The descent went a lot quicker than the ascent as would be expected under the circumstance and was incident free. The snow that fell at the start of the trek had formed a crust over the ice in many places and this gave additional security of foot placements and people were moving faster having developed their ‘Zanskar Shuffle’ technique to a high level of proficiency, but still not up to local standards. As time moved on I was getting use to the ice and was able to tell where there would be greater friction, the texture and reflection of light gave a big clue to the security of the next pace, but I must admit on the penultimate day gravity won on too many occasions and I too resorted to foot chains!

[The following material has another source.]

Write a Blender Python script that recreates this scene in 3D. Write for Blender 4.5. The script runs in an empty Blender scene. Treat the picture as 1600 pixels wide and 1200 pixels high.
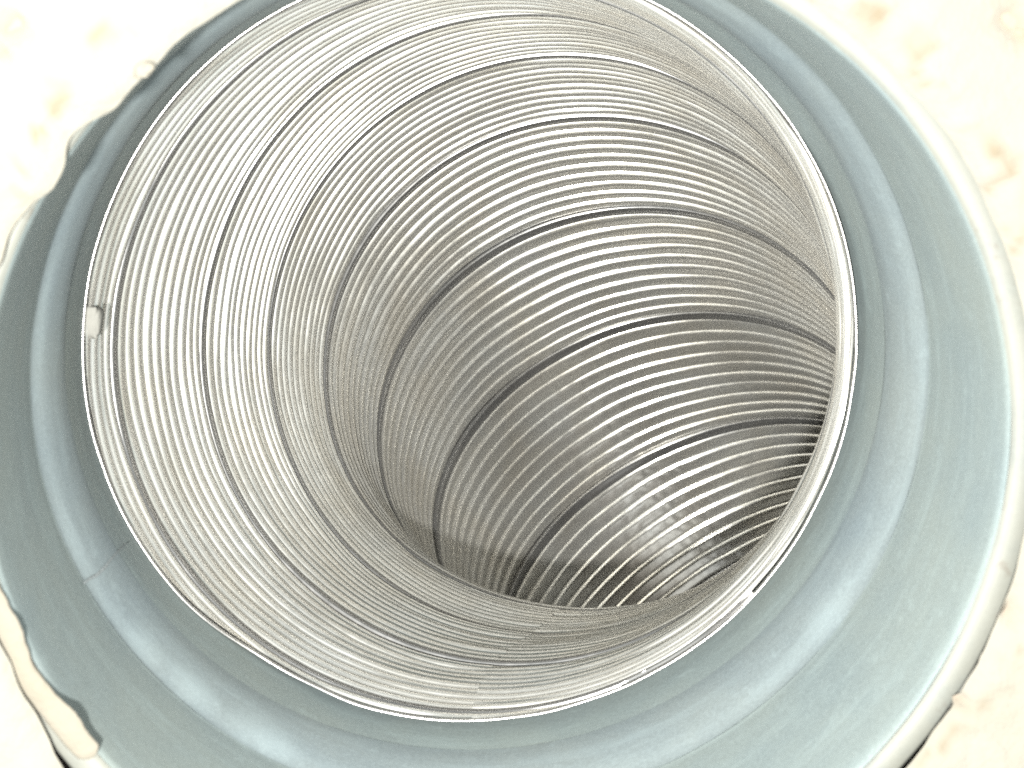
import bpy, bmesh, math
import numpy as np
from mathutils import Matrix, Vector

# ------------------------------------------------------------------ frame and camera
R = 0.05                      # radius of the flexible duct, metres
FPX = 2808.43                 # focal length in pixels of a 1600 px wide picture
AX = np.array([-0.0810, -0.2480, 1.0])          # pipe axis in camera coordinates (x right, y down, z forward)
AX /= np.linalg.norm(AX)
CM = np.array([-0.012, 0.161, 3.708])           # centre of the pipe mouth in duct radii
ex = np.array([1.0, 0, 0]); ex -= AX * (ex @ AX); ex /= np.linalg.norm(ex)
ez = np.cross(ex, AX)
M = np.stack([ex, AX, ez])                      # camera -> world (world y runs into the pipe, z up)

def W(X):
    """camera-space points (duct radii) to world metres; the mouth centre is the origin"""
    return ((np.asarray(X, float) - CM) @ M.T) * R

scene = bpy.context.scene
cam_d = bpy.data.cameras.new('camera'); cam = bpy.data.objects.new('camera', cam_d)
scene.collection.objects.link(cam); scene.camera = cam
cpos = W([0, 0, 0])
rot = np.stack([M[:, 0], -M[:, 1], -M[:, 2]], 1)
mw = Matrix.Identity(4)
for i in range(3):
    for j in range(3): mw[i][j] = rot[i, j]
    mw[i][3] = cpos[i]
cam.matrix_world = mw
cam_d.sensor_width = 36; cam_d.lens = 36 * FPX / 1600
cam_d.clip_start = 0.005; cam_d.clip_end = 20
cam_d.dof.use_dof = True; cam_d.dof.focus_distance = 0.31; cam_d.dof.aperture_fstop = 60

# ------------------------------------------------------------------ light
world = bpy.data.worlds.new('World'); scene.world = world; world.use_nodes = True
bg = world.node_tree.nodes['Background']
bg.inputs['Color'].default_value = (0.98, 1.0, 0.985, 1); bg.inputs['Strength'].default_value = 1.02

def area(name, cam_xyz, target, size, power, col):
    d = bpy.data.lights.new(name, 'AREA'); d.shape = 'DISK'; d.size = size; d.energy = power; d.color = col
    o = bpy.data.objects.new(name, d); scene.collection.objects.link(o)
    p = Vector(W(cam_xyz)); t = Vector(W(target))
    o.location = p; o.rotation_euler = (t - p).to_track_quat('-Z', 'Y').to_euler()
    return o
area('hand_lamp', (-0.34, 0.52, -1.2), (0.0, 0.0, 5.0), 0.009, 3.3, (1.0, 0.99, 0.965))

scene.view_settings.view_transform = 'Standard'; scene.view_settings.look = 'None'
scene.view_settings.gamma = 1; scene.view_settings.exposure = 0.42
scene.render.resolution_x = 1024; scene.render.resolution_y = 768
scene.render.engine = 'CYCLES'
cy = scene.cycles; cy.use_denoising = False; cy.sample_clamp_indirect = 2.5; cy.caustics_reflective = False; cy.max_bounces = 3; cy.diffuse_bounces = 2; cy.glossy_bounces = 3; cy.transmission_bounces = 1; cy.caustics_refractive = False

# ------------------------------------------------------------------ helpers
def link(o, parent=None):
    scene.collection.objects.link(o)
    if parent is not None: o.parent = parent
    return o
def mesh_obj(name, V, F, mat, parent=None, smooth=True, attrs=None):
    V = np.asarray(V, np.float32); F = np.asarray(F, np.int32)
    me = bpy.data.meshes.new(name)
    me.vertices.add(len(V)); me.vertices.foreach_set('co', V.ravel())
    n = F.shape[1]
    me.loops.add(F.size); me.loops.foreach_set('vertex_index', F.ravel())
    me.polygons.add(len(F)); me.polygons.foreach_set('loop_start', np.arange(0, F.size, n, dtype=np.int32))
    me.update(calc_edges=True)
    if smooth: me.polygons.foreach_set('use_smooth', np.ones(len(F), bool))
    for k, v in (attrs or {}).items():
        a = me.attributes.new(k, 'FLOAT', 'POINT'); a.data.foreach_set('value', np.asarray(v, np.float32))
    me.materials.append(mat); me.validate(); me.update()
    return link(bpy.data.objects.new(name, me), parent)
def empty(name, loc):
    o = bpy.data.objects.new(name, None); o.empty_display_size = 0.01
    scene.collection.objects.link(o); o.location = loc; return o
def tag(o, label, cat, group=None):
    o['label'] = label; o['category'] = cat
    if group: o['group'] = group
    return o
def grid_faces(nu, nv, wrap_u=False, keep=None):
    i, j = np.meshgrid(np.arange(nu if wrap_u else nu - 1), np.arange(nv - 1), indexing='ij')
    i2 = (i + 1) % nu
    F = np.stack([i * nv + j, i2 * nv + j, i2 * nv + j + 1, i * nv + j + 1], -1).reshape(-1, 4)
    if keep is not None: F = F[keep.ravel()]
    return F
def vnoise(x, y, seed, px=0):
    """smooth value noise in [-1, 1]; periodic in x with period px if given"""
    rng = np.random.RandomState(seed); N = 257
    g = rng.uniform(-1, 1, (N, N))
    x = np.asarray(x, float); y = np.asarray(y, float)
    xi = np.floor(x).astype(int); yi = np.floor(y).astype(int)
    fx = x - xi; fy = y - yi; fx = fx * fx * (3 - 2 * fx); fy = fy * fy * (3 - 2 * fy)
    m = (lambda a: np.mod(a, px)) if px else (lambda a: np.mod(a, N))
    a = g[m(xi), np.mod(yi, N)]; b = g[m(xi + 1), np.mod(yi, N)]
    c = g[m(xi), np.mod(yi + 1, N)]; d = g[m(xi + 1), np.mod(yi + 1, N)]
    return (a * (1 - fx) + b * fx) * (1 - fy) + (c * (1 - fx) + d * fx) * fy

def new_mat(name):
    m = bpy.data.materials.new(name); m.use_nodes = True
    nt = m.node_tree; b = nt.nodes['Principled BSDF']; return m, nt, b
def N(nt, typ, **kw):
    n = nt.nodes.new(typ)
    for k, v in kw.items():
        if k in n.inputs: n.inputs[k].default_value = v
        else: setattr(n, k, v)
    return n
def ramp(nt, fac, stops):
    r = nt.nodes.new('ShaderNodeValToRGB'); e = r.color_ramp.elements
    while len(e) < len(stops): e.new(0.5)
    for el, (p, c) in zip(e, stops):
        el.position = p; el.color = c if len(c) == 4 else (*c, 1)
    nt.links.new(fac, r.inputs['Fac']); return r.outputs['Color']
def noise(nt, vec, scale, detail=4, rough=0.55):
    n = N(nt, 'ShaderNodeTexNoise', Scale=scale, Detail=detail, Roughness=rough)
    nt.links.new(vec, n.inputs['Vector']); return n.outputs['Fac']
def mixc(nt, fac, a, b, blend='MIX'):
    n = nt.nodes.new('ShaderNodeMix'); n.data_type = 'RGBA'; n.blend_type = blend
    for inp, v in ((n.inputs[0], fac), (n.inputs[6], a), (n.inputs[7], b)):
        if isinstance(v, (int, float)): inp.default_value = v
        elif isinstance(v, tuple): inp.default_value = v if len(v) == 4 else (*v, 1)
        else: nt.links.new(v, inp)
    return n.outputs[2]
def bump(nt, b, h, strength, dist):
    n = N(nt, 'ShaderNodeBump', Strength=strength, Distance=dist)
    nt.links.new(h, n.inputs['Height']); nt.links.new(n.outputs['Normal'], b.inputs['Normal'])
def coords(nt): return N(nt, 'ShaderNodeNewGeometry').outputs['Position']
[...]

This is a unique trek in a wild and remote area of the world, do it now before modernization and climate change take away the magic of the area and the mystic of the gorge.
 

I should like to thanks all those who accompanied us on the ice, Sarita, Pat and Muff, Kirsten, Divya and Julie, their congenial company and constant laughter kept the cold at bay and of course all the boys without whom I guess life would have been a lot harder! Finally thanks to Luke Smithwick for putting the Leh team in place for us.